Monday, September 1, 2008

Hurricane Hanna Churns Over Bahamas

Associated Press
September 2, 2008 12:00 a.m.

PROVIDENCIALES, Turks and Caicos -- Hurricane Hanna stalled for hours over the southeastern Bahamas on Monday, lashing the islands with fierce winds and rain. Forecasters said it could threaten the southeast United States by midweek.

Meanwhile, Tropical Storm Ike emerged as a new threat in the open sea, as the National Hurricane Center in Miami monitored three weaker weather systems moving westward across the Atlantic.

Hanna, with maximum sustained winds near 80 mph, lingered for much of the day near Mayaguana and nearby islands in the southeast Bahamas.

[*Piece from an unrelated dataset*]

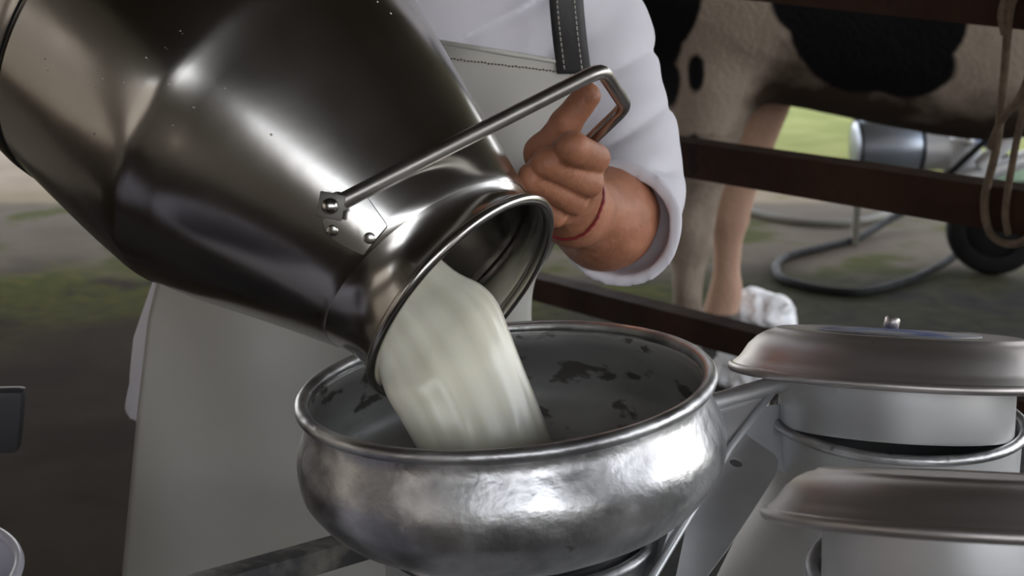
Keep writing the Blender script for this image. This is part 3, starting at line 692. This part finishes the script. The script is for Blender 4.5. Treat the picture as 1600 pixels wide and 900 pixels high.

There were no immediate reports of injuries or major damage, but emergency teams were standing by and would begin assessing the situation once the storm has cleared, said Stephen Russell, interim director of the Bahamas National Emergency Management Agency.

"I'm quite certain there is going to be damage, particularly in Mayaguana," he said.

Hanna also was bringing strong winds, heavy rain and pounding surf to nearby islands, including Inagua and Crooked Island, and Turks and Caicos Islands to the south. It was expected to hit the southeastern U.S. later in the week.

"Right now, the uncertainty is such that it could hit anywhere from Miami to the outer banks of North Carolina," said Jessica Schauer Clark, a meteorologist at the U.S. National Hurricane Center. "So people really need to keep an eye on it."

Ike was approaching behind Hanna -- still about 1,400 miles out in the Atlantic Ocean, but expected to become a hurricane in the next 36 hours as it too approaches the Bahamas.

NASA was not taking any chances -- it announced a delay of at least a day in the planned move of the space shuttle Atlantis from an assembly building at Florida's Kennedy Space Center to the launch pad. The move had been scheduled for Tuesday in preparation for an October mission to the Hubble Space Telescope.

Florida state officials also were keeping nervous watch on Hanna and the weather behind it, careful not to overextend the assistance it provides to other Gulf Coast states dealing with Gustav.

Hanna's center was near the Caicos Islands on Monday evening. It was nearly stationary.

"The storm's on top of us right now and it's blowing really hard," said Miguel Campbell, a mechanic with the Bahamas Electricity Corp. on Mayaguana, where some 300 people were hunkered down.

Hanna's winds and rain reached all the way to Haiti, where thousands remain homeless in the wake of Gustav, which was downgraded to a tropical storm as it moved over central Louisiana late Monday.

In Puerto Rico, authorities said one man from Colombia was killed and a woman from Brazil was missing after they were swept away in a river swollen with rain from Hanna. The two were students at the University of Puerto Rico on a trip to the island's east.

Hanna was expected to bring up to 12 inches of rain to the Turks chain, a popular tourist destination with about 22,000 people.